## EXERCISE GOAL
Reproduce, please, the span of lines beginning at the line with "What Blender Python" and ending at the line with "sin, cos = math.sin, math.cos", inclusive, minus any pictures.

## TASK INPUT

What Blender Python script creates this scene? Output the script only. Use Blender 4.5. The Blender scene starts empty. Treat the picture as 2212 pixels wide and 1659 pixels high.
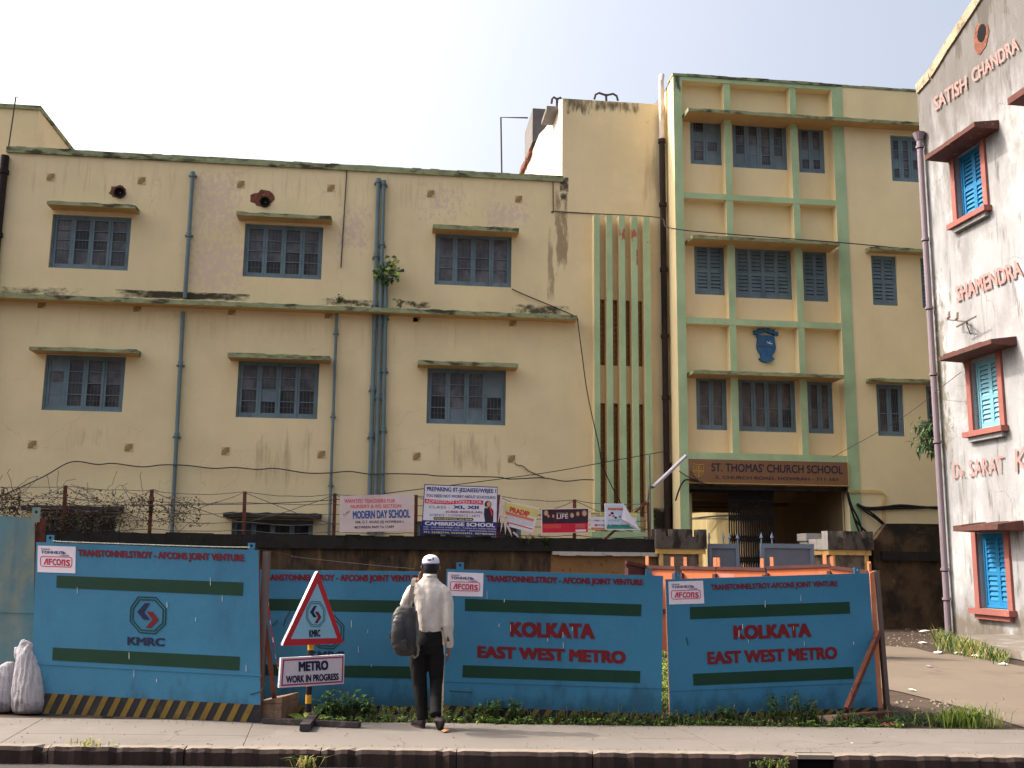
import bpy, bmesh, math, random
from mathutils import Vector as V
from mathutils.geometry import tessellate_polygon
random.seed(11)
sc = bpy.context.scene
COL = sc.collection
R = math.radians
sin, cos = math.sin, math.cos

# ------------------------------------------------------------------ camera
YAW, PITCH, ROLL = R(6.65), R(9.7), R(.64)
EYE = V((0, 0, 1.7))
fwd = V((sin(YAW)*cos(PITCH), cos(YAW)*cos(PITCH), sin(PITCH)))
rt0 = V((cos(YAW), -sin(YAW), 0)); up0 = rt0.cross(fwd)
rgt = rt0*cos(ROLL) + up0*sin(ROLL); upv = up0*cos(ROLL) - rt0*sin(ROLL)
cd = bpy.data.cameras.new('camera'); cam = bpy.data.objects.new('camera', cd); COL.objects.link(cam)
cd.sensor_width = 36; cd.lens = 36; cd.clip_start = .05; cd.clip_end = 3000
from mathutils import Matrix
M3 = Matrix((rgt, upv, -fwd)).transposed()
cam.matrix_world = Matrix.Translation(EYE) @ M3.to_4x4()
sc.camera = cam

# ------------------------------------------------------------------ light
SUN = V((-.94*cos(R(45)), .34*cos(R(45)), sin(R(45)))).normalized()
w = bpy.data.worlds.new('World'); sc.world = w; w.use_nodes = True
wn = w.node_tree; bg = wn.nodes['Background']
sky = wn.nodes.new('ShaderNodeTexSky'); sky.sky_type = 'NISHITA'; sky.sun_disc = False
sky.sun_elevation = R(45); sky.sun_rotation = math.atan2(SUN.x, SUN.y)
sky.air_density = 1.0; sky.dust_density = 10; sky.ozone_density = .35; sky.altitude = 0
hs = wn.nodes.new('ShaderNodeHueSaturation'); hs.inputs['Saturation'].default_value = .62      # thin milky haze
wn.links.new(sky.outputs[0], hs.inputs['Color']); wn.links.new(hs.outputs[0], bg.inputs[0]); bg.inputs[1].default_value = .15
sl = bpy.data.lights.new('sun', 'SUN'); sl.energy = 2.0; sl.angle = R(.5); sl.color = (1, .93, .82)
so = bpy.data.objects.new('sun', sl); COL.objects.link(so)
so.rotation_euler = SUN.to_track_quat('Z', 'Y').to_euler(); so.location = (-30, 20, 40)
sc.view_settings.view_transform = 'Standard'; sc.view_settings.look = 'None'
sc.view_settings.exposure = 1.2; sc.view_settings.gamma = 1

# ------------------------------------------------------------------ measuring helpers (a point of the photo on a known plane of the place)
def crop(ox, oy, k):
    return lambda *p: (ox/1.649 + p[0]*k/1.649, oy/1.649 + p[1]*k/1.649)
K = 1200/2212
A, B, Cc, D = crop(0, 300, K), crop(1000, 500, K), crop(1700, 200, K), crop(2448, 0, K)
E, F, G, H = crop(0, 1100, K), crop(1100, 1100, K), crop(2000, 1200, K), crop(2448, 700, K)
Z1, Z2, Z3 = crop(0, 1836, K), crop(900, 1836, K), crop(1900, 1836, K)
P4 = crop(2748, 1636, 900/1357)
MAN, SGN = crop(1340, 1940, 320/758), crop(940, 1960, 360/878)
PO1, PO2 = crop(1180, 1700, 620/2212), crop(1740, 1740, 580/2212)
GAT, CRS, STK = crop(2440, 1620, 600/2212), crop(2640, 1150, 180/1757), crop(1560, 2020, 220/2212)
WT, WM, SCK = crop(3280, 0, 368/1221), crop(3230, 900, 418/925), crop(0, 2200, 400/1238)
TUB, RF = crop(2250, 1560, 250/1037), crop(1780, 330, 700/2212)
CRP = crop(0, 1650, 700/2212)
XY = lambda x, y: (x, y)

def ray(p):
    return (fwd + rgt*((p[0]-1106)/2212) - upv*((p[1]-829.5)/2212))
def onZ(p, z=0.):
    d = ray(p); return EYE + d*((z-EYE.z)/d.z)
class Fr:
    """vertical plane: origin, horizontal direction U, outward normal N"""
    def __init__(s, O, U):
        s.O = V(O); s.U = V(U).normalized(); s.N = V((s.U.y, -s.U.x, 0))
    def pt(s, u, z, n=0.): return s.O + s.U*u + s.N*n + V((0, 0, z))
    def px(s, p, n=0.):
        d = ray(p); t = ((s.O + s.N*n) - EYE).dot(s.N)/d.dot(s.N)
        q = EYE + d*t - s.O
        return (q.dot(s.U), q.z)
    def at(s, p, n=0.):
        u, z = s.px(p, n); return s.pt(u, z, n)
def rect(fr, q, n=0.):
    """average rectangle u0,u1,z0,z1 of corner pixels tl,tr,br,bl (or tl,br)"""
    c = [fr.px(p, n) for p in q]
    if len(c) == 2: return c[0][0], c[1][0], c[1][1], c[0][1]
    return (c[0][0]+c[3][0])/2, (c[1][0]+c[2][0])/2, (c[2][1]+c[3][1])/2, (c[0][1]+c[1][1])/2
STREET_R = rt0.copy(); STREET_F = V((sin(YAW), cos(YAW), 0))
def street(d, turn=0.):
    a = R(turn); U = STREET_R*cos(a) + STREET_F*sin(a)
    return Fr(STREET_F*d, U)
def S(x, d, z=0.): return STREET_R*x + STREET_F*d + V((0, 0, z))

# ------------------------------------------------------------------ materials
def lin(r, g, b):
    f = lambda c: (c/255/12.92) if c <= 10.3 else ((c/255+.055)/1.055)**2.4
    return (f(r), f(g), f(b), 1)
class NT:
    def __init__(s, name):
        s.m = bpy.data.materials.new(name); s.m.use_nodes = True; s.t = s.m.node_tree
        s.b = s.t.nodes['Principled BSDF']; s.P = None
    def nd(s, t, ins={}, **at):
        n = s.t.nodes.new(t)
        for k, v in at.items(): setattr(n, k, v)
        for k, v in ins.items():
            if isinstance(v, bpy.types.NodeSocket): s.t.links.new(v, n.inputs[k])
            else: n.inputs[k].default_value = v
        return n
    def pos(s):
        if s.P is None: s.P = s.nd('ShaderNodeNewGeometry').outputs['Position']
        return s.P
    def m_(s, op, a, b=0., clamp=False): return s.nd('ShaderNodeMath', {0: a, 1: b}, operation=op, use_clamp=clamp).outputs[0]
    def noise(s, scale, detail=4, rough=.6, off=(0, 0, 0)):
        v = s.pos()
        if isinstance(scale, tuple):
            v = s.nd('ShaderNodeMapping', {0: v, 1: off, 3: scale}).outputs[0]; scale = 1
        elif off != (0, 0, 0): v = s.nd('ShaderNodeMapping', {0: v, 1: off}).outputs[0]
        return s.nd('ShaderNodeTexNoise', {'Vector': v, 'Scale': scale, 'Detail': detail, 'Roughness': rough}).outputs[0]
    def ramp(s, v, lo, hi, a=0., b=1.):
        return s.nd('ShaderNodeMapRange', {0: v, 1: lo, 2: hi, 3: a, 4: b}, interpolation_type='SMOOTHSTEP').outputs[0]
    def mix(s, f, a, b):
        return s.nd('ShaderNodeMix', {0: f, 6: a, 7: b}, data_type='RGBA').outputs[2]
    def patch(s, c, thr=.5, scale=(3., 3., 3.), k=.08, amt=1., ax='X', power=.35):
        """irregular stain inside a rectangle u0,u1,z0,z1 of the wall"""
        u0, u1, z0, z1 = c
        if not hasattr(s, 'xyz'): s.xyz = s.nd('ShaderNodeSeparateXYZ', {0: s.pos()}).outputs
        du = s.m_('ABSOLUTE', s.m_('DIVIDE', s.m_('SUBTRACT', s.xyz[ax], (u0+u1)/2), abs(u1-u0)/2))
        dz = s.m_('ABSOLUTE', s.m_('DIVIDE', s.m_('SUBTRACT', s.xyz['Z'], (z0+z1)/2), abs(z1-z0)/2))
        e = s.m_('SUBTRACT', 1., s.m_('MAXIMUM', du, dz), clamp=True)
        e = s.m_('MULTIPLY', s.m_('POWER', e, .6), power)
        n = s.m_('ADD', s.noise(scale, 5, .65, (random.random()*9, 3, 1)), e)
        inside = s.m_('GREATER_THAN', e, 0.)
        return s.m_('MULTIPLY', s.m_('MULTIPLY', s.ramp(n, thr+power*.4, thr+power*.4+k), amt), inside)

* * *

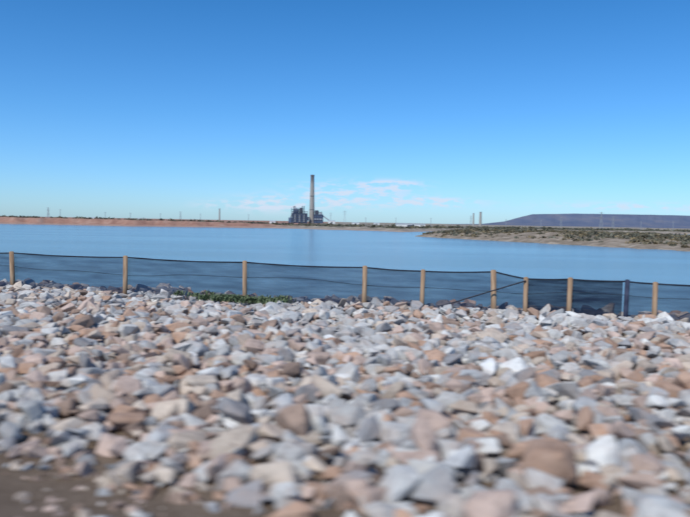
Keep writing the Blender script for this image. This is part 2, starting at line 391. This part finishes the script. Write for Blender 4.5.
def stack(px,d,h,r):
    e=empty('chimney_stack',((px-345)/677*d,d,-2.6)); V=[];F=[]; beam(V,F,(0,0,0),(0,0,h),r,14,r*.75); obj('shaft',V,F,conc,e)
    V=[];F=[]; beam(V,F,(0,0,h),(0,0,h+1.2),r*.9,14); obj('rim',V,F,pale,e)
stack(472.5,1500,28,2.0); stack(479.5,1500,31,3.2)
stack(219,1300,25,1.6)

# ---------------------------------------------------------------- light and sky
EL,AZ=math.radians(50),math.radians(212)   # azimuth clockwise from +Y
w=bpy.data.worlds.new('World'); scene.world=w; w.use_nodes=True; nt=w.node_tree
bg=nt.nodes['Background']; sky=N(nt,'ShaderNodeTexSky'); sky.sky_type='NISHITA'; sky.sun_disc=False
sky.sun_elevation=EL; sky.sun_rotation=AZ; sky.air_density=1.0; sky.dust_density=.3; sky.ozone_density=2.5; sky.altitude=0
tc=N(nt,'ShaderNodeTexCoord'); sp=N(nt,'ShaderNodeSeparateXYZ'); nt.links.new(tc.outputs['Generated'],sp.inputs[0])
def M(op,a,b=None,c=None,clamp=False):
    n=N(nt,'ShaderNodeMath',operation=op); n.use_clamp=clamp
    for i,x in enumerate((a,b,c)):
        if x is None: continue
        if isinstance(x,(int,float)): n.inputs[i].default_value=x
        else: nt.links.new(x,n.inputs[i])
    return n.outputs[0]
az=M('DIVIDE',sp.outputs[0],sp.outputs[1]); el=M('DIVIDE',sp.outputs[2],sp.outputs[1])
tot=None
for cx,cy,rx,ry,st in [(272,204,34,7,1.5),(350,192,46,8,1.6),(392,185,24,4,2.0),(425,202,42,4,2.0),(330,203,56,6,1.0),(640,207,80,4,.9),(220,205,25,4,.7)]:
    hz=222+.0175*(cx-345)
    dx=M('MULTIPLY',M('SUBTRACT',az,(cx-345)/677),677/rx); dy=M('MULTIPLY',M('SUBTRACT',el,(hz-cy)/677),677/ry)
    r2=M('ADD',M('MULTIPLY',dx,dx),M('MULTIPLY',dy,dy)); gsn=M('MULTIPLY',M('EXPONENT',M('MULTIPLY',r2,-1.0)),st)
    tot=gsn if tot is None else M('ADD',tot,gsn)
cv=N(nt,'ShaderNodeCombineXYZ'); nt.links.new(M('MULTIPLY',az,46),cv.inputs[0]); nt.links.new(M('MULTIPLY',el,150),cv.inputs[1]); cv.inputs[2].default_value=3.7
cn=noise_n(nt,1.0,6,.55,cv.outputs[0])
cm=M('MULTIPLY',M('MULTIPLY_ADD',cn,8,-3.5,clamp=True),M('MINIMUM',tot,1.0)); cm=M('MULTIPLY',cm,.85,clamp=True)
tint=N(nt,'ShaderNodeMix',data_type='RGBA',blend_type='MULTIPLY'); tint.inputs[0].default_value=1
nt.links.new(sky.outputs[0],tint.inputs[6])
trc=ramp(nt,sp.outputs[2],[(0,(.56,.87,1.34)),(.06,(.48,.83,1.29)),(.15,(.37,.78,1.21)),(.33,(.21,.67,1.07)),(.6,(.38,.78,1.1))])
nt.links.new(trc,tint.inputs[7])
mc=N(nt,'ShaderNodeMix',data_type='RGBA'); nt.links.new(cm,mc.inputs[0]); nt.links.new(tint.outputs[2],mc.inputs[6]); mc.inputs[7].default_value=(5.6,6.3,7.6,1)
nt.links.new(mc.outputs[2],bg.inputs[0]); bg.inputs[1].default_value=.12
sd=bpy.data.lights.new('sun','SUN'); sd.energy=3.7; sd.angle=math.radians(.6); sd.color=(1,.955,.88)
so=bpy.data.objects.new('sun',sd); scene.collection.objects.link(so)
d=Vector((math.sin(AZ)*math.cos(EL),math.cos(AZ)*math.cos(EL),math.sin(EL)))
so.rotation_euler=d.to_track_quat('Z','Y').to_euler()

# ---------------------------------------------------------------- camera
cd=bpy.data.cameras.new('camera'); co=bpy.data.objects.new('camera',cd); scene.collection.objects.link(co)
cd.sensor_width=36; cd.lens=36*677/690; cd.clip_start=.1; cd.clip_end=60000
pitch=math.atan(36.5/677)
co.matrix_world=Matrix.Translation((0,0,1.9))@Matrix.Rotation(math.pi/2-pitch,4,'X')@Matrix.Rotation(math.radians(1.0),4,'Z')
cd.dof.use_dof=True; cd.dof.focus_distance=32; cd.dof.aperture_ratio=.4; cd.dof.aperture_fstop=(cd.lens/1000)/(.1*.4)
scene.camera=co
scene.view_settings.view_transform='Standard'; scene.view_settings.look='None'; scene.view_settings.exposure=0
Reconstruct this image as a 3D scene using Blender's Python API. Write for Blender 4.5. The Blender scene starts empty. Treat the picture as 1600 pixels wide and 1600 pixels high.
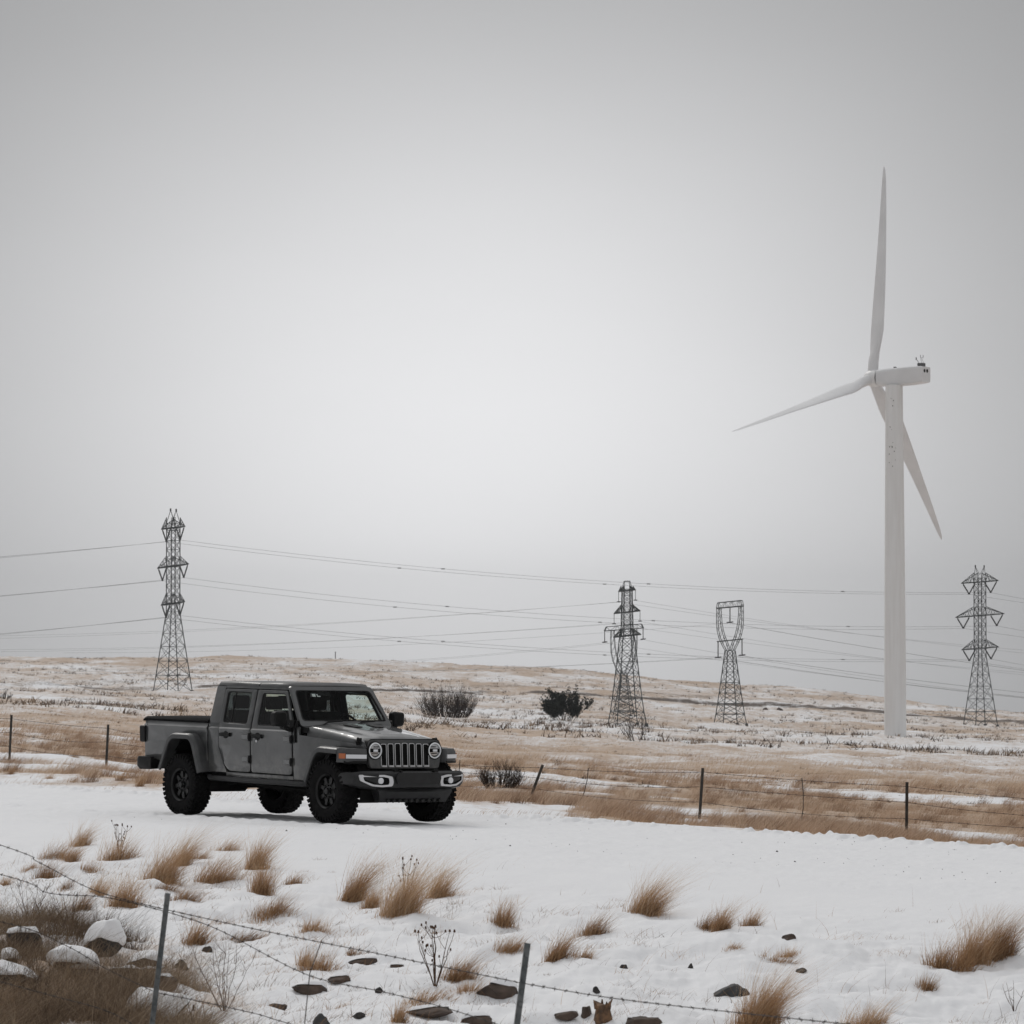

--

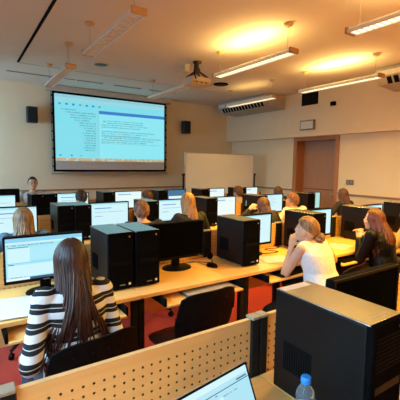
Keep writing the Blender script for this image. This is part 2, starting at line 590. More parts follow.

## SOLUTION FOR THIS EXERCISE
What Blender Python script creates this scene? Output the script only. Use Blender 4.5. The Blender scene starts empty. Treat the picture as 2212 pixels wide and 1659 pixels high.
import bpy, bmesh, math, random
from mathutils import Vector as V
from mathutils.geometry import tessellate_polygon
random.seed(11)
sc = bpy.context.scene
COL = sc.collection
R = math.radians
sin, cos = math.sin, math.cos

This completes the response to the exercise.